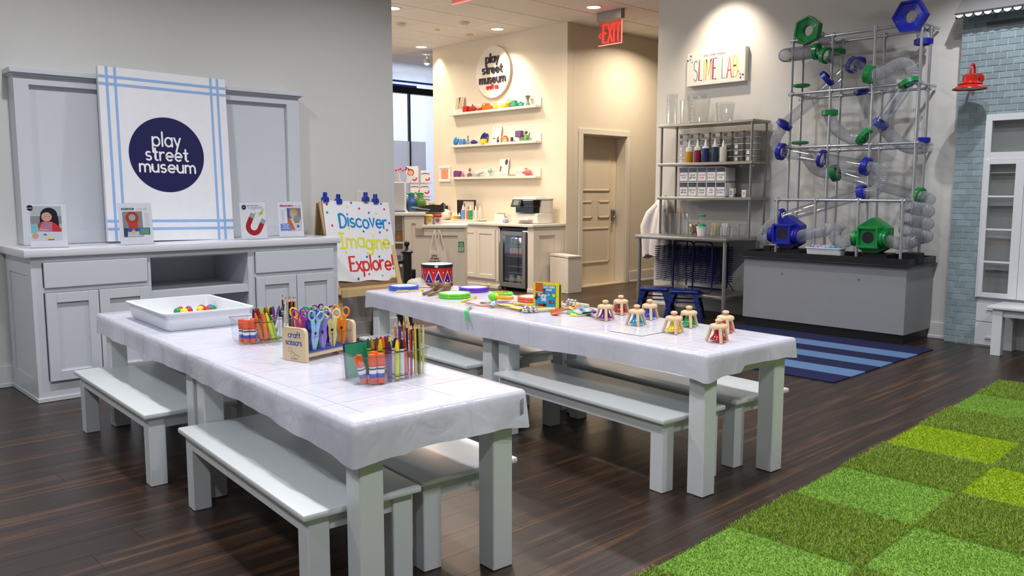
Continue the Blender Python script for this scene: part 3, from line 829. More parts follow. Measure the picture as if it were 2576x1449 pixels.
rear = [('orange', -.032, -.06, -17, 0), ('orange', -.014, -.066, -16, 0), ('tan', .002, -.06, -17, 2), ('yellow', .022, -.066, -20, 0), ('green', .038, -.062, -22, 0), ('purple', -.035, .03, -6, 0), ('red', -.020, .04, -4, 2), ('brown', -.008, .03, -4, 4), ('yellow', .004, .045, 0, 2), ('green', .012, .02, 4, 3), ('tan', .022, .05, 2, 0), ('black', .030, .02, 3, 0), ('yellow', .036, .045, 4, 0), ('red', .045, .03, 3, 2), ('blue', .050, .05, 4, 0), ('black', .057, -.062, 0, 0), ('purple', .05, .0, 40, 0), ('navy', .042, -.012, 32, 0)]
cnt = {}
for col, u, v, tx, ty in rear:
    cnt[col] = cnt.get(col, 0) + 1
    sidew = 'leaning left' if tx < -9 else ('lying far over to the right' if tx > 20 else 'upright')
    crayon(col, inc(CB, CBr, u, v, .006 + (.03 if tx > 20 else 0)), tx, -ty, 25 * cnt[col], f'{ordw[cnt[col]-1]} {col} wax crayon {sidew} in the rear clear caddy', 'crayons in the rear caddy')

PENC = {'red': (190, 40, 30), 'black': (34, 30, 28), 'yellow': (226, 190, 20), 'cream': (214, 206, 130), 'blue': (36, 84, 180), 'dark brown': (58, 40, 30), 'lime': (176, 180, 60), 'orange': (226, 120, 40), 'pale blue': (120, 170, 210), 'violet': (96, 64, 160)}
_pp = {}
wood_raw = M((214, 176, 138), .6)
def pencil(col, base, tx, ty, spin, label, group):
    st = _pp.setdefault(col, {})
    if 'p' not in st:
        t = thing('coloured_pencil', 'x', 'pencil', (0, 0, 0), 0, 'x')
        mb = MB(); mb.lathe([(0, 0), (.0038, 0), (.0038, .172)], 6); mb.build('barrel', M(PENC[col], .3), t, smooth=0)
        mb = MB(); mb.lathe([(.0038, .172), (.0016, .186)], 8); mb.build('sharpened_wood', wood_raw, t)
        mb = MB(); mb.lathe([(.0016, .186), (.0004, .1935), (0, .1935)], 8); mb.build('lead', M(PENC[col] if col not in ('black', 'cream', 'lime') else (50, 46, 60), .4), t)
        st['p'] = t
    return setthing(st['p'], st, base, tx, ty, spin, label, group)
fp = [('red', .079, -.06), ('orange', .080, .03), ('black', .090, -.05), ('pale blue', .090, .04), ('black', .097, -.015), ('yellow', .100, -.062), ('violet', .104, .03), ('black', .110, -.045), ('black', .116, -.06), ('blue', .112, .05), ('dark brown', .121, .01), ('lime', .125, -.06), ('cream', .131, -.035), ('cream', .134, -.064), ('orange', .130, .04)]
cnt = {}
for col, u, v in fp:
    cnt[col] = cnt.get(col, 0) + 1
    pencil(col, inc(CA, CAr, u, v, .006), 0, random.uniform(-1.5, 1.5), 15 * cnt[col], f'{ordw[cnt[col]-1]} {col} coloured pencil standing in the front clear caddy', 'coloured pencils in the front caddy')
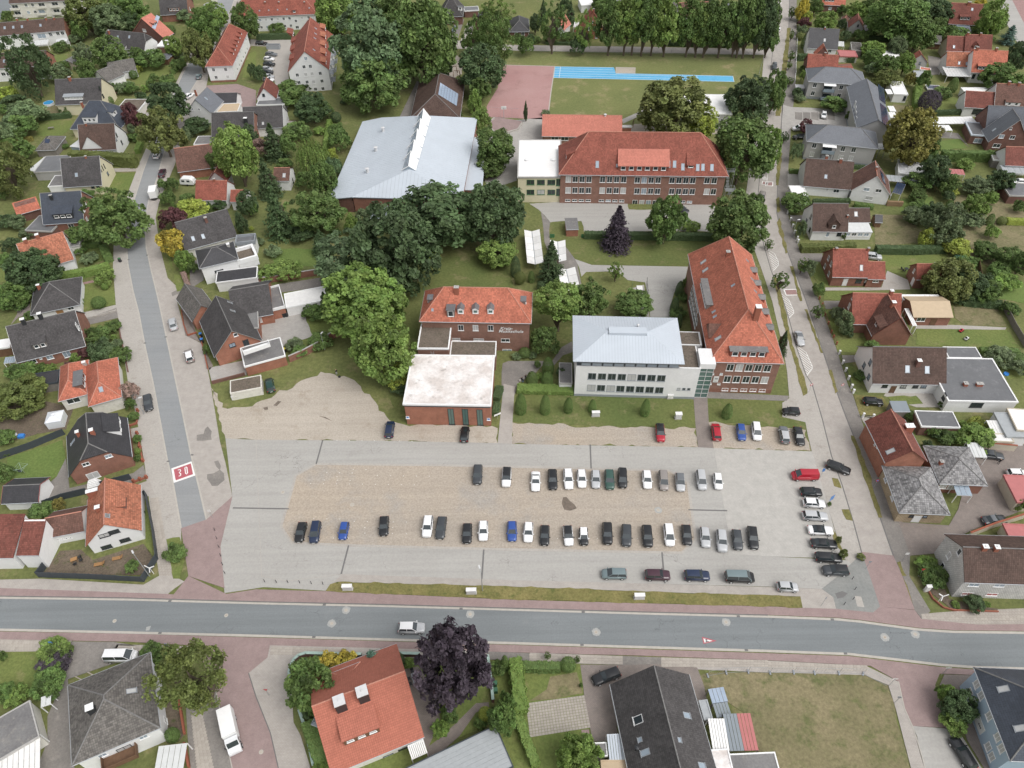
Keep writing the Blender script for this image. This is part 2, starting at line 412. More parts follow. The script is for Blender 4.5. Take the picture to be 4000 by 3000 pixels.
# ================================================================ the ground
full()
b=MB();b.poly([(-1500,-400,0),(1500,-400,0),(1500,2600,0),(-1500,2600,0)],0)
tag(b.build('ground',mat('ground_grass')),kind='structure')
ROAD_T=[(-160,1290),(0,1293),(275,1297),(553,1305),(828,1311),(1106,1319),(1381,1327),(1659,1334),(1809,1340),(1860,1345),(1909,1352),(1984,1362),(2059,1367),(2212,1369),(2360,1371)]
ROAD_B=[(-160,1355),(0,1358),(275,1364),(553,1371),(828,1379),(1106,1387),(1381,1395.5),(1659,1404),(1834,1410.5),(1934,1422),(2034,1434),(2104,1439),(2212,1442),(2360,1445)]
sheet('main_road',ROAD_T+ROAD_B[::-1],'asphalt',.02)
ribbon('road_gutter',[(x,y-2.2)for x,y in ROAD_T],.42,'kerb_stone',.05)
ribbon('road_gutter',[(x,y+2.2)for x,y in ROAD_B],.42,'kerb_stone',.05)
ribbon('kerb',[(x,y-5.6)for x,y in ROAD_T if x<1700],.16,'line_dark',.135)
# red cycle paths and slab pavements beside it
sheet('cycle_path',[(-160,1283.5),(0,1287),(275,1291),(553,1299),(828,1305.5),(1106,1313),(1381,1321),(1659,1328),(1809,1334),(1860,1339),(1909,1346),(1984,1356),(2059,1361),(2212,1363),(2360,1365),(2360,1350),(2212,1348),(1990,1336),(1976,1318),(1901,1310),(1886,1323),(1806,1315),(1734,1313),(1659,1310),(1381,1303),(1106,1295.5),(703,1277),(620,1275),(553,1273),(489,1283),(407,1244),(375,1284),(362,1283),(0,1270),(-160,1266)],'paving_red',.105)
sheet('pavement',[(-160,1266),(0,1270),(362,1283),(375,1272),(398,1256),(377,1245),(343,1244),(310,1263),(90,1250),(0,1252),(-160,1248)],'paving_beige',.11)
sheet('cycle_path',[(-160,1361),(0,1364),(275,1369),(553,1377),(828,1385),(1106,1393),(1381,1402),(1659,1411),(1834,1417),(1934,1429),(2034,1441),(2104,1446),(2212,1449),(2360,1451),(2360,1464),(2105,1458),(2030,1455),(2020,1480),(2036,1535),(2049,1572),(1971,1568),(1954,1530),(1941,1472),(1880,1438),(1659,1426),(1381,1416),(1106,1409),(828,1400),(583,1394),(578,1420),(537,1454),(553,1505),(584,1583),(610,1690),(508,1690),(467,1494),(422,1394),(275,1386),(0,1381),(-160,1378)],'paving_red',.105)
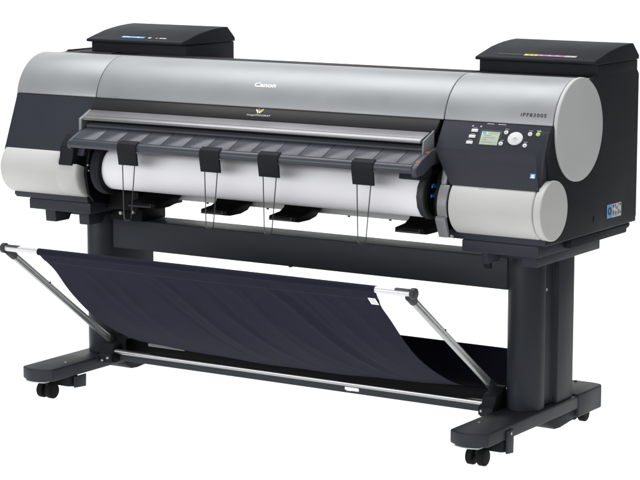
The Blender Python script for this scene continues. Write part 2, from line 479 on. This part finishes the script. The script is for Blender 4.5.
# finger notch on top of the right cover
b = BM()
for i in range(14):
    a0, a1 = PI*(0.04+0.92*i/14), PI*(0.04+0.92*(i+1)/14)
    poly(b, [(0.0150*math.cos(a0), -0.0115*math.sin(a0)), (0.0150*math.cos(a1), -0.0115*math.sin(a1)), (0.0138*math.cos(a1), -0.0104*math.sin(a1)), (0.0138*math.cos(a0), -0.0104*math.sin(a0))])
def notch(u, v):
    a = math.radians(48)+v/RR
    return (0.779+u, RY-(RR+0.0006)*math.cos(a), RZ+(RR+0.0006)*math.sin(a))
decal('finger_mark', b, notch, M['greyprint'], rc_r)
# silver release lever at the inner end
bm = BM()
prism(bm, arc(RY, RZ, RR+0.003, 43, -22, 18) + arc(RY, RZ, RR-0.004, -22, 43, 18), 0.651, 0.6805)
lev = link('release_lever', bm, M['midgrey'], root, 0.002, 3)
bm = BM()
prism(bm, [(-0.262, 0.690), (-0.266, 0.681), (-0.243, 0.630), (-0.236, 0.630), (-0.238, 0.640), (-0.252, 0.690)], 0.647, 0.6775)
link('lever_tab', bm, M['midgrey'], lev, 0.0015, 3)
bm = BM(); prism(bm, [(-0.219, 0.836), (-0.237, 0.775), (-0.20, 0.775), (-0.20, 0.836)], 0.6490, 0.6655)
link('lever_guide', bm, M['midgrey'], root, 0.002)

# --- chassis rails beneath the roll covers
def rails(x0, x1, xs0, xs1, step_l, step_r):
    b = BM(); prism(b, [(-0.205, 0.6475), (-0.208, 0.640), (-0.203, 0.6235), (0.365, 0.6235), (0.365, 0.634), (-0.15, 0.6475)], x0, x1)
    c = link('chassis_rail', b, M['front'], root, 0.002)
    b = BM(); prism(b, [(-0.200, 0.6225), (-0.200, 0.5895), (0.335, 0.5895), (0.335, 0.6225)], xs0, xs1)
    c2 = link('lower_rail', b, M['front'], root, 0.003)
    return c, c2
rl, rl2 = rails(-0.892, -0.606, -0.842, -0.600, 0, 0)
rr_, rr2 = rails(0.655, 0.9545, 0.695, 0.931, 0, 0)
bm = BM(); prism(bm, [(-0.05, 0.6225), (-0.05, 0.5975), (0.304, 0.5975), (0.308, 0.609), (0.324, 0.611), (0.330, 0.6225)], 0.932, 0.9545)
link('rear_skirt', bm, M['black'], root, 0.003)
for xa, xb, y0 in ((-0.838, -0.797, -0.13), (-0.704, -0.664, -0.13), (0.702, 0.722, -0.10)):
    bm = BM(); prism(bm, [(y0, 0.5885), (y0+0.004, 0.541), (y0+0.07, 0.541), (y0+0.10, 0.5885)], xa, xb)
    link('mounting_lug', bm, M['front'], root, 0.002)
bm = BM(); prism(bm, [(-0.118, 0.5885), (-0.118, 0.547), (0.28, 0.547), (0.28, 0.5885)], 0.836, 0.884)
link('mounting_block', bm, M['front'], root, 0.004)
bm = BM(); prism(bm, [(-0.03, 0.5885), (-0.03, 0.552), (0.28, 0.552), (0.28, 0.5885)], 0.702, 0.8355)
link('mounting_block', bm, M['steel'], root, 0.003)
bm = BM(); prism(bm, [(-0.03, 0.5885), (-0.03, 0.552), (0.28, 0.552), (0.28, 0.5885)], -0.830, -0.702)
link('mounting_block', bm, M['steel'], root, 0.003)
bm = BM(); tube(bm, [(0.6685, -0.2045, 0.6300), (0.6685, -0.2105, 0.6300)], 0.0045, 12); link('screw', bm, M['whiterod'], rr_)
# black cheeks beside the paper roll that carry its spindle
for xa, xb in ((-0.594, -0.582), (0.626, 0.642)):
    bm = BM()
    prism(bm, [(-0.225, 0.655), (-0.238, 0.72), (-0.215, 0.80), (-0.16, 0.845), (-0.02, 0.845), (-0.02, 0.622), (-0.12, 0.610), (-0.20, 0.628)], xa, xb)
    link('spindle_cheek', bm, M['deep'], root, 0.003)
bm = BM()
prism(bm, [(-0.22, 0.835), (-0.252, 0.80), (-0.256, 0.768), (-0.264, 0.744), (-0.17, 0.735), (-0.12, 0.80), (-0.12, 0.85)], -0.672, -0.6205)
link('spindle_bracket', bm, M['black'], root, 0.003)
for y, z in ((-0.232, 0.745), (-0.228, 0.728)):
    bm = BM(); disc_x(bm, y, z, 0.0035, -0.5825, -0.5785, 12); link('screw', bm, M['alu'], root)
# metal bottom plate seen under the roll, with its screw heads
bm = BM(); prism(bm, [(-0.052, 0.633), (-0.052, 0.735), (-0.045, 0.735), (-0.045, 0.64), (0.30, 0.645), (0.30, 0.641), (-0.04, 0.633)], -0.597, 0.597)
plate = link('bottom_plate', bm, M['zinc'], root, 0.001)
for x in (-0.43, -0.27, -0.05, 0.105, 0.235, 0.375, 0.44):
    bm = BM(); tube(bm, [(x, -0.047, 0.6345), (x, -0.047, 0.6285)], 0.004, 10); link('screw', bm, M['ink'], plate)
bm = BM(); box(bm, -0.60, -0.47, -0.13, 0.10, 0.60, 0.66); link('inner_bracket', bm, M['deep'], root, 0.004)
bm = BM(); box(bm, 0.50, 0.60, -0.10, 0.05, 0.625, 0.66); link('inner_bracket', bm, M['deep'], root, 0.004)

# --- output guide (grooved slate shelf over the roll)
TX0, TX1 = -0.578, 0.604
FA, FB = (-0.2255, 0.8685), (-0.3130, 0.8325)
body = [FA, FB, (-0.3185, 0.8290), (-0.3215, 0.8235), (-0.3220, 0.8160), (-0.3195, 0.8095), (-0.3130, 0.8065), (-0.30, 0.8090), (-0.25, 0.832), (-0.2255, 0.843)]
bm = BM(); prism(bm, body, TX0, TX1)
guide = link('output_guide', bm, M['tray'], root, 0.0012, 3, 40)
cuts = [TX0+0.003] + [0.5499-0.0797*k for k in range(14, -1, -1) if 0.5499-0.0797*k > TX0+0.02] + [TX1-0.003]
bm = BM()
for a, b_ in zip(cuts, cuts[1:]):
    prism(bm, [(FA[0], FA[1]+0.0004), (FB[0]+0.001, FB[1]+0.0008), (FB[0]+0.001, FB[1]+0.0021), (FA[0], FA[1]+0.0019)], a+0.0009, b_-0.0009)
link('guide_plate', bm, M['tray'], guide, 0.0004, 1, 40)
# end pieces
bm = BM(); prism(bm, [(-0.18, 0.872), (-0.235, 0.866), (-0.29, 0.845), (-0.318, 0.828), (-0.326, 0.815), (-0.319, 0.799), (-0.28, 0.802), (-0.235, 0.822), (-0.18, 0.83)], TX1, TX1+0.016)
link('guide_end', bm, M['tray'], guide, 0.003, 3)
bm = BM(); prism(bm, [(-0.20, 0.868), (-0.235, 0.864), (-0.29, 0.841), (-0.315, 0.828), (-0.322, 0.815), (-0.315, 0.803), (-0.27, 0.808), (-0.20, 0.83)], TX0-0.012, TX0)
link('guide_end', bm, M['tray'], guide, 0.003, 3)
bm = BM(); prism(bm, [(-0.30, 0.806), (-0.305, 0.792), (-0.285, 0.788), (-0.23, 0.80), (-0.22, 0.84)], TX1-0.05, TX1+0.012)
link('guide_latch', bm, M['black'], guide, 0.002)
for y, z in ((-0.298, 0.8402), (-0.272, 0.8508), (-0.248, 0.8608)):
    bm = BM(); prism(bm, [(y-0.004, z-0.0012), (y+0.005, z+0.0026), (y+0.005, z-0.003), (y-0.004, z-0.006)], 0.606, 0.618)
    link('orange_mark', bm, M['orange'], guide)

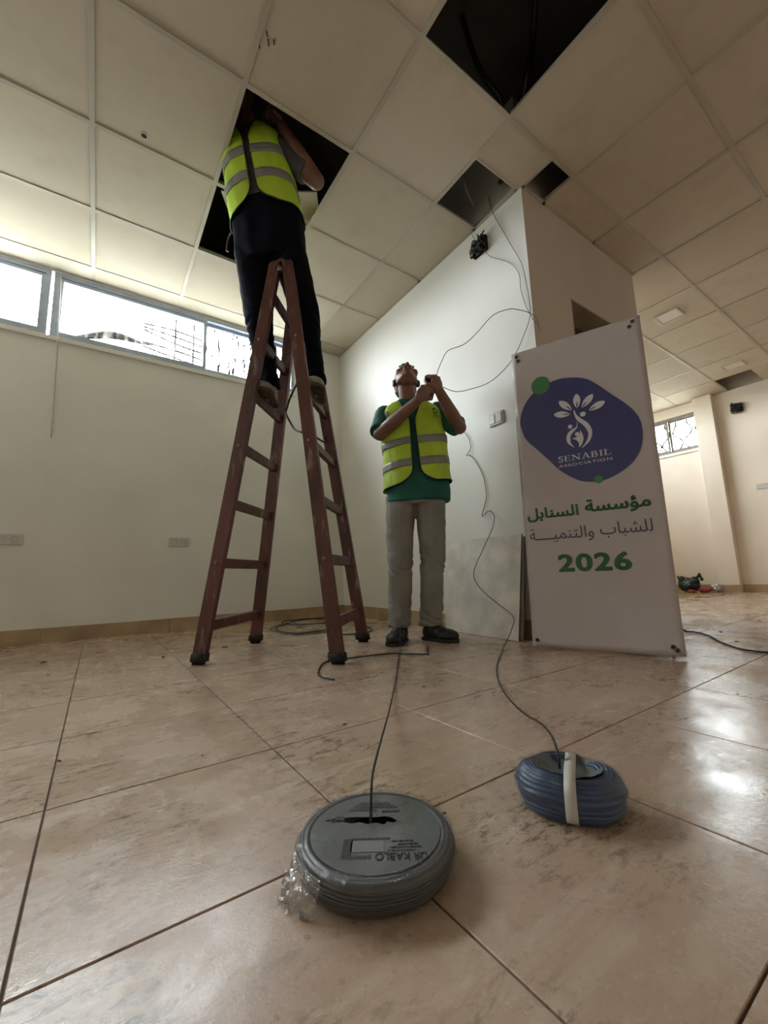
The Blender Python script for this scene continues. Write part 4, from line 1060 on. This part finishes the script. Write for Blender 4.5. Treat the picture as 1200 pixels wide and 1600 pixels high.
for ch in 'SENABIL':
    w, st = GL[ch]; polys += [[(px+x, py) for px, py in s] for s in st]; x += w+.09
sx_ = (.428-.191)/(x-.09)
for k in range(len(polys)): polys[k] = [(.191+a*sx_, .896+b*.029) for a, b in polys[k]]
prt('lettering', polys, M['pwhite'], Y2)
def text_mesh(body, offset=0.0, spacing=1.0):
    """lettering from glyph outlines: every outline filled on its own with its counters, thickened by an outline stroke"""
    cache = {}
    def loops(t):
        if t in cache: return cache[t]
        c = bpy.data.curves.new('txt', 'FONT'); c.body = t; c.resolution_u = 4; c.fill_mode = 'NONE' if False else 'BOTH'
        o = bpy.data.objects.new('tmp_text', c); COL.objects.link(o)
        oc = o.to_curve(bpy.context.evaluated_depsgraph_get()); L = []
        for sp in oc.splines:
            if sp.type == 'BEZIER':
                bp = sp.bezier_points; n = len(bp); P = []
                for i in range(n):
                    p, q = bp[i], bp[(i+1) % n]
                    straight = (p.handle_right-p.co).length < 1e-6 and (q.handle_left-q.co).length < 1e-6
                    m = 1 if straight else 5
                    for k in range(m):
                        u = k/m; P.append((1-u)**3*p.co+3*u*(1-u)**2*p.handle_right+3*u*u*(1-u)*q.handle_left+u**3*q.co)
            else: P = [V(p.co[:3]) for p in sp.points]
            Q = []
            for p in P:
                if not Q or (p-Q[-1]).length > 1e-5: Q.append(V((p.x, p.y, 0)))
            if len(Q) > 2 and (Q[0]-Q[-1]).length < 1e-5: Q.pop()
            if len(Q) > 2: L.append(Q)
        o.to_curve_clear(); bpy.data.objects.remove(o); cache[t] = L
        return L
    def area(P): return sum(P[i].x*P[(i+1) % len(P)].y-P[(i+1) % len(P)].x*P[i].y for i in range(len(P)))/2
    def inside(q, P):
        r = False
        for i in range(len(P)):
            a, b = P[i], P[(i+1) % len(P)]
            if (a.y > q.y) != (b.y > q.y) and q.x < (b.x-a.x)*(q.y-a.y)/(b.y-a.y)+a.x: r = not r
        return r
    bar_x = max(p.x for P in loops('|') for p in P); bm = bmesh.new(); x = 0.0
    for ch in body:
        adv = max(p.x for P in loops(ch+'|') for p in P)-bar_x
        Ls = loops(ch) if ch != ' ' else []
        if Ls:
            sg = math.copysign(1, area(max(Ls, key=lambda P: abs(area(P)))))
            for P in [P for P in Ls if area(P)*sg > 0]:
                rings = [P]+[H for H in Ls if area(H)*sg < 0 and inside(H[0], P)]; es = []
                for R in rings:
                    vv = [bm.verts.new((p.x+x, p.y, 0)) for p in R]; es += [bm.edges.new((vv[i], vv[(i+1) % len(vv)])) for i in range(len(vv))]
                bmesh.ops.triangle_fill(bm, edges=es, use_beauty=False, use_dissolve=False)
            if offset:
                for P in Ls:
                    n = len(P)
                    for i in range(n):
                        a, b = P[i], P[(i+1) % n]; d = (b-a).normalized(); q = V((-d.y, d.x, 0))*offset; e = d*offset*.6
                        bm.faces.new([bm.verts.new(p+V((x, 0, 0))) for p in (a-e-q, b+e-q, b+e+q, a-e+q)])
        x += adv*spacing
    for f in bm.faces:
        if f.normal.z < 0: f.normal_flip()
    me = bpy.data.meshes.new('lettering'); bm.to_mesh(me); bm.free(); return me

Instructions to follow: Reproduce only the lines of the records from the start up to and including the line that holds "crayon(col, inc(CB, CBr, u, v, .006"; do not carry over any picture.

Task answer:
Continue the Blender Python script for this scene: part 3, from line 829. More parts follow. Measure the picture as if it were 2576x1449 pixels.
rear = [('orange', -.032, -.06, -17, 0), ('orange', -.014, -.066, -16, 0), ('tan', .002, -.06, -17, 2), ('yellow', .022, -.066, -20, 0), ('green', .038, -.062, -22, 0), ('purple', -.035, .03, -6, 0), ('red', -.020, .04, -4, 2), ('brown', -.008, .03, -4, 4), ('yellow', .004, .045, 0, 2), ('green', .012, .02, 4, 3), ('tan', .022, .05, 2, 0), ('black', .030, .02, 3, 0), ('yellow', .036, .045, 4, 0), ('red', .045, .03, 3, 2), ('blue', .050, .05, 4, 0), ('black', .057, -.062, 0, 0), ('purple', .05, .0, 40, 0), ('navy', .042, -.012, 32, 0)]
cnt = {}
for col, u, v, tx, ty in rear:
    cnt[col] = cnt.get(col, 0) + 1
    sidew = 'leaning left' if tx < -9 else ('lying far over to the right' if tx > 20 else 'upright')
    crayon(col, inc(CB, CBr, u, v, .006 + (.03 if tx > 20 else 0)), tx, -ty, 25 * cnt[col], f'{ordw[cnt[col]-1]} {col} wax crayon {sidew} in the rear clear caddy', 'crayons in the rear caddy')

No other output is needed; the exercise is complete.